Moda de viola; João Batista e Fernando com acompanhamento de Miguel Martins (Mamangava)

Mestre Zecca e mamangava com Eloir Paulo Ribeiro de Jesus (Poro), presidente da Associação,
 
 Ensaio de Marcio e Denis Lang (fabriqueiro, toca viola e estuda rabeca)

Durante o próximo mês integrantes do grupo Mandicuera percorrem parte do litoral paranaense com a Romaria do Divino. A trajetória será divulgada pelo site www.mandicuera.com. neste período serão postados diferentes vídeos das atividades na Casa Mandicuera, pelo Projeto Interface.

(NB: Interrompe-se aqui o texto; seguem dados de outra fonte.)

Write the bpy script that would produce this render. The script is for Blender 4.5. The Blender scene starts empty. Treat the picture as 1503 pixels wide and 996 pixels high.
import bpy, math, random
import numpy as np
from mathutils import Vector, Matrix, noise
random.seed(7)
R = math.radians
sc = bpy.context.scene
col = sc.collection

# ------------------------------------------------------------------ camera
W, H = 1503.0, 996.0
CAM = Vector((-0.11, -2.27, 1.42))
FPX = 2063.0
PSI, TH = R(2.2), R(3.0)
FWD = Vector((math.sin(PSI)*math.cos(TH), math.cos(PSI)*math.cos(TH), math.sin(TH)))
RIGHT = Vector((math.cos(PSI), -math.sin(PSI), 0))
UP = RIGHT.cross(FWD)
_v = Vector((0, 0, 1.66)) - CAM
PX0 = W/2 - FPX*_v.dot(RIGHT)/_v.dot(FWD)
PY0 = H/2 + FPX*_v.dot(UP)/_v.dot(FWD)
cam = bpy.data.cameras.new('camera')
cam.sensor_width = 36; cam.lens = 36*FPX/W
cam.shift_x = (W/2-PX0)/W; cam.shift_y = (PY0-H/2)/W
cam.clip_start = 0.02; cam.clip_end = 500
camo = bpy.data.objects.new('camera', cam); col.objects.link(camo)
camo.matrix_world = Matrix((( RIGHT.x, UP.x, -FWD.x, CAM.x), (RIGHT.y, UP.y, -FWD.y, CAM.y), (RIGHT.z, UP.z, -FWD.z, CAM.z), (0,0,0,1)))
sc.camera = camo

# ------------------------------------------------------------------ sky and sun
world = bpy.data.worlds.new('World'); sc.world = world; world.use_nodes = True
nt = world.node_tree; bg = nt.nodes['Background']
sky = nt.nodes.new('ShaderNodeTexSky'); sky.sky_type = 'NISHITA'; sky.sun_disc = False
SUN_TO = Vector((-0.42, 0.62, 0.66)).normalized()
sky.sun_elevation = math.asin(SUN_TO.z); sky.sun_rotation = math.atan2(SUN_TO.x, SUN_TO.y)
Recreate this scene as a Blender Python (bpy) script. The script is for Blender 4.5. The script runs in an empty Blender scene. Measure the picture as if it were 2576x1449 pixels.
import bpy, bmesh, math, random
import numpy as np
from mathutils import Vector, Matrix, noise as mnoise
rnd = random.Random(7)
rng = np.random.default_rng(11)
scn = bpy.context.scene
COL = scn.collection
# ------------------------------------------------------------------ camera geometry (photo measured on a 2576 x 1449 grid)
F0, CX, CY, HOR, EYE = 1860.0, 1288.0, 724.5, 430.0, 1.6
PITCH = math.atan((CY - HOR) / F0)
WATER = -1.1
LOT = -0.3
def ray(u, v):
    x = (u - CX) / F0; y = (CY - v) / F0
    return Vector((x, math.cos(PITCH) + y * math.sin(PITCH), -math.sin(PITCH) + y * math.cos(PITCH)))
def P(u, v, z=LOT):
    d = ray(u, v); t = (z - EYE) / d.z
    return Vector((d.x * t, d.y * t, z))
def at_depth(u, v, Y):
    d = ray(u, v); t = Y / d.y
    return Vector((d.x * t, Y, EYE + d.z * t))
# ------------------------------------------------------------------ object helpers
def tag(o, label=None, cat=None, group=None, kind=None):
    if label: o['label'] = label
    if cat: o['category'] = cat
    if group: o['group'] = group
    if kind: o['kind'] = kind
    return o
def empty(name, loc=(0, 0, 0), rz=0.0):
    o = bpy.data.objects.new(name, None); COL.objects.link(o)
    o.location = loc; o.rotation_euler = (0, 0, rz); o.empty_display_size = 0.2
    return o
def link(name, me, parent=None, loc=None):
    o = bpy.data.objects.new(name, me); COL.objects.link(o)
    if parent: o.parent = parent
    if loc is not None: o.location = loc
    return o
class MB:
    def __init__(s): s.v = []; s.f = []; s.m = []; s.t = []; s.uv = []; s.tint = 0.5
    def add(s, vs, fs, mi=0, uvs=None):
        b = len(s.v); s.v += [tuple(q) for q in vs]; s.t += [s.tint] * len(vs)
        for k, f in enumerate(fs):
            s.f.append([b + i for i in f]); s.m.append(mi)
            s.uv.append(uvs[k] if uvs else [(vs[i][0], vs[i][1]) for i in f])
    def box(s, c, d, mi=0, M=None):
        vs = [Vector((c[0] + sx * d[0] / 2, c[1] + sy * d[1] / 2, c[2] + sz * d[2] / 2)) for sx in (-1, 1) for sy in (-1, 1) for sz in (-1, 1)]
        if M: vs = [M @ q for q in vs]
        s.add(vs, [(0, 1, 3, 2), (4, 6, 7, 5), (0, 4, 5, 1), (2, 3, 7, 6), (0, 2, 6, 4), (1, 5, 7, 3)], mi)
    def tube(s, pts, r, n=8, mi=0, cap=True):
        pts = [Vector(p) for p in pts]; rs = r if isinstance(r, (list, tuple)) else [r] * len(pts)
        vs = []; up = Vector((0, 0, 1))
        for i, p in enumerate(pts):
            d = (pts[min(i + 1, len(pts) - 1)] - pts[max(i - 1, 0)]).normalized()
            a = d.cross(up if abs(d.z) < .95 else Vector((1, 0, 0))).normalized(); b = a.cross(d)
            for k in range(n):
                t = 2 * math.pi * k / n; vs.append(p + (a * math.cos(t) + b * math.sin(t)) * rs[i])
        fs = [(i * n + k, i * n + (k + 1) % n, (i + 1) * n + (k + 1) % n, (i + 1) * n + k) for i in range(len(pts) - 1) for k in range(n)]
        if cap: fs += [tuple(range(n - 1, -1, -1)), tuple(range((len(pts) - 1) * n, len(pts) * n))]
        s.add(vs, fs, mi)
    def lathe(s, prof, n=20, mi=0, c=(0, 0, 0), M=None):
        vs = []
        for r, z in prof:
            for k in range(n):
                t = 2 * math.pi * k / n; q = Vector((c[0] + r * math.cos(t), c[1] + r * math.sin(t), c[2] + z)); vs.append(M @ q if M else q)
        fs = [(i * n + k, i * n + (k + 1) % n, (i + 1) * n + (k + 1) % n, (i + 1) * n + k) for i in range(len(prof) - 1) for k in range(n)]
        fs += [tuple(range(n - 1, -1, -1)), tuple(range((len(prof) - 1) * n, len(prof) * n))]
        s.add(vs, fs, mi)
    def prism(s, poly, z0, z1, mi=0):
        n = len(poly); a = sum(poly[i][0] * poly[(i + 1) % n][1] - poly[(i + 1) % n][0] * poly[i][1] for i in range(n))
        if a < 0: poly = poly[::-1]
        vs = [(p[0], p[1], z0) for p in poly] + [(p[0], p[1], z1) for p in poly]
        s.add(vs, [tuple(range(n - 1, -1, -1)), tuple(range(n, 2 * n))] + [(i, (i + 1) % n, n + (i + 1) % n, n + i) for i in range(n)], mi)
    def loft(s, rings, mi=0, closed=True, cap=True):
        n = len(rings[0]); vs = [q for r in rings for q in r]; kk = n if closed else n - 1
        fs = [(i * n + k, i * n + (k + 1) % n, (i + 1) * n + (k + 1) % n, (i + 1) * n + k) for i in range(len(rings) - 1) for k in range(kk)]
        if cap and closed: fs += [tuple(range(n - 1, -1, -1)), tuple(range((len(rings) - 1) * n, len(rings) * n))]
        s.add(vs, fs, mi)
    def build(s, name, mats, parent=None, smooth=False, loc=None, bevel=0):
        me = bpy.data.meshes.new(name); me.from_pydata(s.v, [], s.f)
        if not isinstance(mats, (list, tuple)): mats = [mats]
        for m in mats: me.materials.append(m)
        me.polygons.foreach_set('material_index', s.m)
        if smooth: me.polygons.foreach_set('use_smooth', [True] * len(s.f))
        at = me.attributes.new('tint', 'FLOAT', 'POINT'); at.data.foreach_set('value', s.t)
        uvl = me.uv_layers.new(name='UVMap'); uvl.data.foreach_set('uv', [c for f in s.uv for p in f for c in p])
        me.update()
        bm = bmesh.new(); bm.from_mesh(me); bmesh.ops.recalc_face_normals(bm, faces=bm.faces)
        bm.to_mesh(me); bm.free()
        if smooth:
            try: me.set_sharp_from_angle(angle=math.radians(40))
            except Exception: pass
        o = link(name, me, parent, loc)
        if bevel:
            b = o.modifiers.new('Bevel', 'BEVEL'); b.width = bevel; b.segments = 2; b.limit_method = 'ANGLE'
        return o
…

O MESTRE ENTRE ALUNOS - Projeto InterFace


Visita à Casa Mandicuera                                         texto e fotos: Silzi Mossato

Mestre Zeca afinava, de ouvido, os instrumento que os alunos usariam na aula que daria à seguir. Acostumado às visitas, nos recebeu com gentileza, sem deixar a ativadade. Com rapidez e agilidade passava da viola à rabeca e a outra viola e outra rabeca. E enquanto cumpria o ritual, nos mostrou, com os mesmos movimentos leves e sutis, a habilidade com um e outro instrumento. Entrecortando o som, com a fala impregnada de alegria sincera, contou sua trajetória de fandangueiro.
Mestre Zeca é, no momento, o último rabequista da Ilha dos Valadares, em Paranaguá. Os velhos mestres partiram sem deixar seguidores. Mas a Casa Mandicuera cuida para que a arte não desapareça e recebe um grupo de alunos que nas tardes de sábado deixam a cidade vizinha para ter aulas de viola e rabeca.
Na Ilha há outros grupos de Fandango: Grupo do Mestre Romão, Grupo do Mestre Brasilio e Grupo Pé de Ouro. Mestre Zeca toca em todos. E com riso esboçado, confessou que este ano, no carnaval da Ilha, que foi de fandango. tocou quatro bailes, das dez da noite às quatro da manhã, mas cansou. Os grupos se revesavam, mas ele, integrante de todos, não teve tempo pro descanso.
José Martins Filho tem cinquenta e nove anos, vive na comunidade há trinta e toca rabeca desde os catorze. A música limpa, simples e bela, sai do instrumento sem que se possa ver no tocador, qualquer sinal de esforço.
Ao lado de Jairo Paulo, vocalista de primeira voz no Grupo Mandiquera, nos presenteou com alguns clássicos, antes que os alunos chegassem.


OS ALUNOS DO MESTRE
Luis Fabiano Corujinha, João Batista de Andrade e Maria Eduarda moram em Morretes. No momento fundam um novo grupo de fandango e fazem aula com Mestre Zeca para que outros possam dançar ao som de seus instrumentos. No sábado de nossa visita trouxeram um visitante, Luiz Fernandes, dançarino de fandango, para que pudesse viver a experiência.
Luis Fabiano escolheu a rabeca como instrumento enquanto João Batista e Maria Eduarda seguem na viola. Ela, dando mobilidade à tradição, será a primeira violeira de fandango.
A prefeitura de Paranaguá, entendendo a valor da proposta, a apoia, remunerando o mestre, que sempre viveu de outros trabalhos.
A aula simplesmente acontece. Mestre Zeca na rabeca ordena, sem ditar regras, uma sequencia de atos, dando atenção a um e outro. Os olhos brilham, enquanto faz movimentos com o arco e, ao mesmo tempo, cuida dos detalhes dos movimentos de seus alunos. .

O PRÓXIMO APRENDIZ
André Bello é aprendiz no Atielier Rodrigo Domingues, oficina da Casa Mandicuera, onde o fabriqueiro Aorélio Domingues, produz e repassa sua arte. André nos conta que já construiu seis rabecas, mas vendeu. Agora constrói a sua. Tomará aulas com mestre Zeca, mas desde já, com instrumento coletivo, ensaia os movimentos e tira das cordas, os sons do fandango.

Desta maneira, na simplicidade das ações, os integrantes da Casa Mandicuera repassam e dão mobilidade à tradição, prestando um serviço essencial à nossa identidade cultural.